Given material
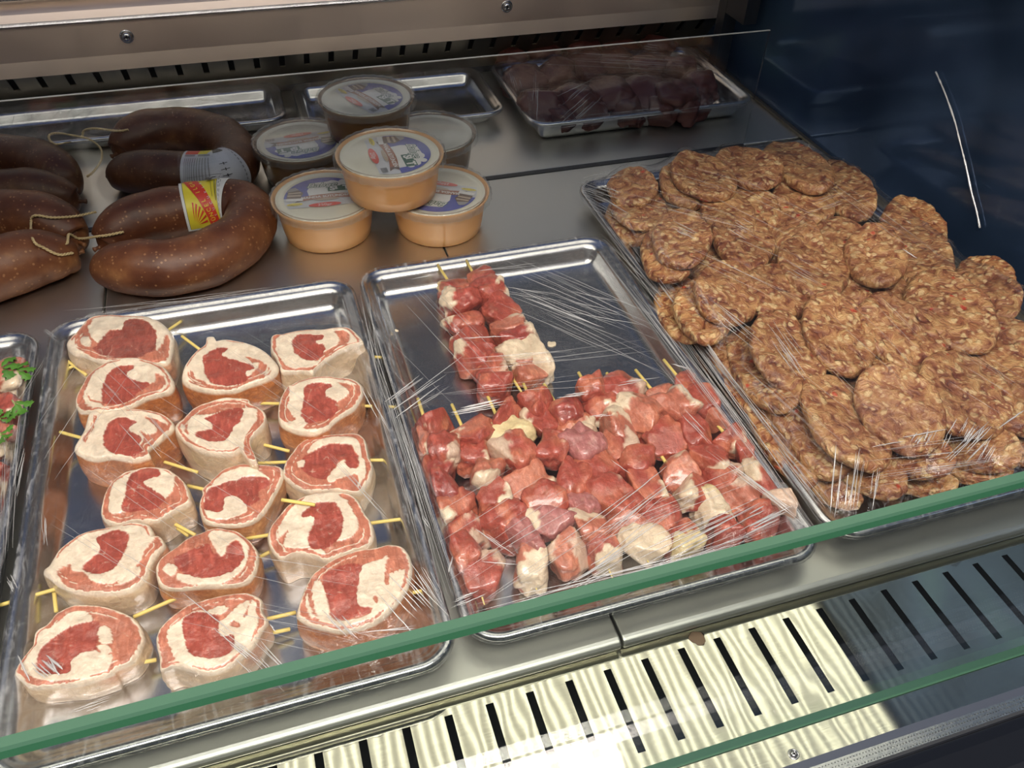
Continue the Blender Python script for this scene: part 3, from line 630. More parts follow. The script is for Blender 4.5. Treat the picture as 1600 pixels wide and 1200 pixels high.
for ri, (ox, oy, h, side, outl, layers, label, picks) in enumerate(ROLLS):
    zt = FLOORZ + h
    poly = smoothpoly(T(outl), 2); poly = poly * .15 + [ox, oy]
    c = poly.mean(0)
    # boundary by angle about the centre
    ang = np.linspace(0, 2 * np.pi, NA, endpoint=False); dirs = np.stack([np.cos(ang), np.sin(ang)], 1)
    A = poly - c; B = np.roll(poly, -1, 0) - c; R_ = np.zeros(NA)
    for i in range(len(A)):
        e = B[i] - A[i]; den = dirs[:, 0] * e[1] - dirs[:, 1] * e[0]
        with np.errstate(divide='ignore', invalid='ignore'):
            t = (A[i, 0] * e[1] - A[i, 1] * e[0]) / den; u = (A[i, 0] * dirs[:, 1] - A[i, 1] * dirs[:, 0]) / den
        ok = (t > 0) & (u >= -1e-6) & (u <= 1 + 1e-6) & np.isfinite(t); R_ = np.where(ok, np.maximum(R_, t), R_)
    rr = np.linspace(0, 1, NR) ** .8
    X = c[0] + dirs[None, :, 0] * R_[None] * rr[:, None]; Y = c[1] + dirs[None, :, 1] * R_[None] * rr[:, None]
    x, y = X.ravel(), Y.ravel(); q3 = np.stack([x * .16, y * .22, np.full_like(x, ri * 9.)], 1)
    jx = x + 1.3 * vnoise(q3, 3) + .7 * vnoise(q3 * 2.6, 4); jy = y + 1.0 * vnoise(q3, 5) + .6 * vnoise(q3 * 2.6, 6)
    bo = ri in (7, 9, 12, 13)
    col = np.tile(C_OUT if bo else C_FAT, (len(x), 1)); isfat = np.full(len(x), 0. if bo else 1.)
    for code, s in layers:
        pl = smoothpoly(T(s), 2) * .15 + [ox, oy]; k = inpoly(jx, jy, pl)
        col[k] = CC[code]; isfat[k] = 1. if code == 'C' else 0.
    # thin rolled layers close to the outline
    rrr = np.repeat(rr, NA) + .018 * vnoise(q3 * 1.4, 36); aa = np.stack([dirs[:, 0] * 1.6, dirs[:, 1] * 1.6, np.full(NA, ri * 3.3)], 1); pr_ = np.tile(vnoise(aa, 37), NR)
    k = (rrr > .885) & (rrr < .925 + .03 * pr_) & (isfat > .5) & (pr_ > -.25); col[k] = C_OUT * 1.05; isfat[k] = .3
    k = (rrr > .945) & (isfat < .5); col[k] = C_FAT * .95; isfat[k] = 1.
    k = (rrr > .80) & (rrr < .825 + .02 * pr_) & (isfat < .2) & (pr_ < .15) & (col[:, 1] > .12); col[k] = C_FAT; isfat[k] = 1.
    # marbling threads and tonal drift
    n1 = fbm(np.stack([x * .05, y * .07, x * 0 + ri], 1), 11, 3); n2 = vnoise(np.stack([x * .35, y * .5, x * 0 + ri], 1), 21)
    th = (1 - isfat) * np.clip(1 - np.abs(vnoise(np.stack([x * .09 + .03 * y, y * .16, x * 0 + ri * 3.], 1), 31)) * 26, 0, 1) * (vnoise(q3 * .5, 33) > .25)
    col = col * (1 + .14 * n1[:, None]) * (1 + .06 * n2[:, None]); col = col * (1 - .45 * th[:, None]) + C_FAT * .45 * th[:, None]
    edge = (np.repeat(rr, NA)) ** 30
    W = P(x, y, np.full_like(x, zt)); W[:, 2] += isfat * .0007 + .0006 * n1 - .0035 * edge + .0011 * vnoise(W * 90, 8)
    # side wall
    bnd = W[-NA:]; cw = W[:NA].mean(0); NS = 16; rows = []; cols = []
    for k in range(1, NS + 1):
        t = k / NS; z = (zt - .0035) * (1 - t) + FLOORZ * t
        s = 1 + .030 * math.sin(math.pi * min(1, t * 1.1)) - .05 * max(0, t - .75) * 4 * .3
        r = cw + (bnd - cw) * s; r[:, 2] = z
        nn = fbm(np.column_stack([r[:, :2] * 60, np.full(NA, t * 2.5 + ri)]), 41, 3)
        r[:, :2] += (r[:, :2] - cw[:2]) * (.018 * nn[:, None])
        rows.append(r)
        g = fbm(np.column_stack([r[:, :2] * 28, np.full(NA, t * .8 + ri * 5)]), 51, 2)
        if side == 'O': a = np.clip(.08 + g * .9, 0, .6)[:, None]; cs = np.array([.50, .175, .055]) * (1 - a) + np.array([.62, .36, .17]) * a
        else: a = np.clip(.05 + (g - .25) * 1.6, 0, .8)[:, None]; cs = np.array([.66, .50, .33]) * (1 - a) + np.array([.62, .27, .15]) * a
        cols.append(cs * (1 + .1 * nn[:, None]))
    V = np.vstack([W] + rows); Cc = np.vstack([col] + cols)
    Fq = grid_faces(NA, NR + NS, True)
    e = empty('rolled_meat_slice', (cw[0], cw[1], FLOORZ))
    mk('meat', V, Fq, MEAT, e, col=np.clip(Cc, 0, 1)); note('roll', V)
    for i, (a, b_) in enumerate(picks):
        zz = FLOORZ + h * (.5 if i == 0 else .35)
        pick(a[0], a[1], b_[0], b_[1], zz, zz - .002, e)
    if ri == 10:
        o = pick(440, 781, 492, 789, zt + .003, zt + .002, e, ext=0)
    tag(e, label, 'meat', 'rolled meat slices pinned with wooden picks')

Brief
Pictures are excluded; copy all other data exactly as shown.

Response below
Continue the Blender Python script for this scene: part 3, from line 630. More parts follow. The script is for Blender 4.5. Treat the picture as 1600 pixels wide and 1200 pixels high.
for ri, (ox, oy, h, side, outl, layers, label, picks) in enumerate(ROLLS):
    zt = FLOORZ + h
    poly = smoothpoly(T(outl), 2); poly = poly * .15 + [ox, oy]
    c = poly.mean(0)
    # boundary by angle about the centre
    ang = np.linspace(0, 2 * np.pi, NA, endpoint=False); dirs = np.stack([np.cos(ang), np.sin(ang)], 1)
    A = poly - c; B = np.roll(poly, -1, 0) - c; R_ = np.zeros(NA)
    for i in range(len(A)):
        e = B[i] - A[i]; den = dirs[:, 0] * e[1] - dirs[:, 1] * e[0]
        with np.errstate(divide='ignore', invalid='ignore'):
            t = (A[i, 0] * e[1] - A[i, 1] * e[0]) / den; u = (A[i, 0] * dirs[:, 1] - A[i, 1] * dirs[:, 0]) / den
        ok = (t > 0) & (u >= -1e-6) & (u <= 1 + 1e-6) & np.isfinite(t); R_ = np.where(ok, np.maximum(R_, t), R_)
    rr = np.linspace(0, 1, NR) ** .8
    X = c[0] + dirs[None, :, 0] * R_[None] * rr[:, None]; Y = c[1] + dirs[None, :, 1] * R_[None] * rr[:, None]
    x, y = X.ravel(), Y.ravel(); q3 = np.stack([x * .16, y * .22, np.full_like(x, ri * 9.)], 1)
    jx = x + 1.3 * vnoise(q3, 3) + .7 * vnoise(q3 * 2.6, 4); jy = y + 1.0 * vnoise(q3, 5) + .6 * vnoise(q3 * 2.6, 6)
    bo = ri in (7, 9, 12, 13)
    col = np.tile(C_OUT if bo else C_FAT, (len(x), 1)); isfat = np.full(len(x), 0. if bo else 1.)
    for code, s in layers:
        pl = smoothpoly(T(s), 2) * .15 + [ox, oy]; k = inpoly(jx, jy, pl)
        col[k] = CC[code]; isfat[k] = 1. if code == 'C' else 0.
    # thin rolled layers close to the outline
    rrr = np.repeat(rr, NA) + .018 * vnoise(q3 * 1.4, 36); aa = np.stack([dirs[:, 0] * 1.6, dirs[:, 1] * 1.6, np.full(NA, ri * 3.3)], 1); pr_ = np.tile(vnoise(aa, 37), NR)
    k = (rrr > .885) & (rrr < .925 + .03 * pr_) & (isfat > .5) & (pr_ > -.25); col[k] = C_OUT * 1.05; isfat[k] = .3
    k = (rrr > .945) & (isfat < .5); col[k] = C_FAT * .95; isfat[k] = 1.
    k = (rrr > .80) & (rrr < .825 + .02 * pr_) & (isfat < .2) & (pr_ < .15) & (col[:, 1] > .12); col[k] = C_FAT; isfat[k] = 1.
    # marbling threads and tonal drift
    n1 = fbm(np.stack([x * .05, y * .07, x * 0 + ri], 1), 11, 3); n2 = vnoise(np.stack([x * .35, y * .5, x * 0 + ri], 1), 21)
    th = (1 - isfat) * np.clip(1 - np.abs(vnoise(np.stack([x * .09 + .03 * y, y * .16, x * 0 + ri * 3.], 1), 31)) * 26, 0, 1) * (vnoise(q3 * .5, 33) > .25)
    col = col * (1 + .14 * n1[:, None]) * (1 + .06 * n2[:, None]); col = col * (1 - .45 * th[:, None]) + C_FAT * .45 * th[:, None]
    edge = (np.repeat(rr, NA)) ** 30
    W = P(x, y, np.full_like(x, zt)); W[:, 2] += isfat * .0007 + .0006 * n1 - .0035 * edge + .0011 * vnoise(W * 90, 8)
    # side wall
    bnd = W[-NA:]; cw = W[:NA].mean(0); NS = 16; rows = []; cols = []
    for k in range(1, NS + 1):
        t = k / NS; z = (zt - .0035) * (1 - t) + FLOORZ * t
        s = 1 + .030 * math.sin(math.pi * min(1, t * 1.1)) - .05 * max(0, t - .75) * 4 * .3
        r = cw + (bnd - cw) * s; r[:, 2] = z
        nn = fbm(np.column_stack([r[:, :2] * 60, np.full(NA, t * 2.5 + ri)]), 41, 3)
        r[:, :2] += (r[:, :2] - cw[:2]) * (.018 * nn[:, None])
        rows.append(r)
        g = fbm(np.column_stack([r[:, :2] * 28, np.full(NA, t * .8 + ri * 5)]), 51, 2)
        if side == 'O': a = np.clip(.08 + g * .9, 0, .6)[:, None]; cs = np.array([.50, .175, .055]) * (1 - a) + np.array([.62, .36, .17]) * a
        else: a = np.clip(.05 + (g - .25) * 1.6, 0, .8)[:, None]; cs = np.array([.66, .50, .33]) * (1 - a) + np.array([.62, .27, .15]) * a
        cols.append(cs * (1 + .1 * nn[:, None]))
    V = np.vstack([W] + rows); Cc = np.vstack([col] + cols)
    Fq = grid_faces(NA, NR + NS, True)
    e = empty('rolled_meat_slice', (cw[0], cw[1], FLOORZ))
    mk('meat', V, Fq, MEAT, e, col=np.clip(Cc, 0, 1)); note('roll', V)
    for i, (a, b_) in enumerate(picks):
        zz = FLOORZ + h * (.5 if i == 0 else .35)
        pick(a[0], a[1], b_[0], b_[1], zz, zz - .002, e)
    if ri == 10:
        o = pick(440, 781, 492, 789, zt + .003, zt + .002, e, ext=0)
    tag(e, label, 'meat', 'rolled meat slices pinned with wooden picks')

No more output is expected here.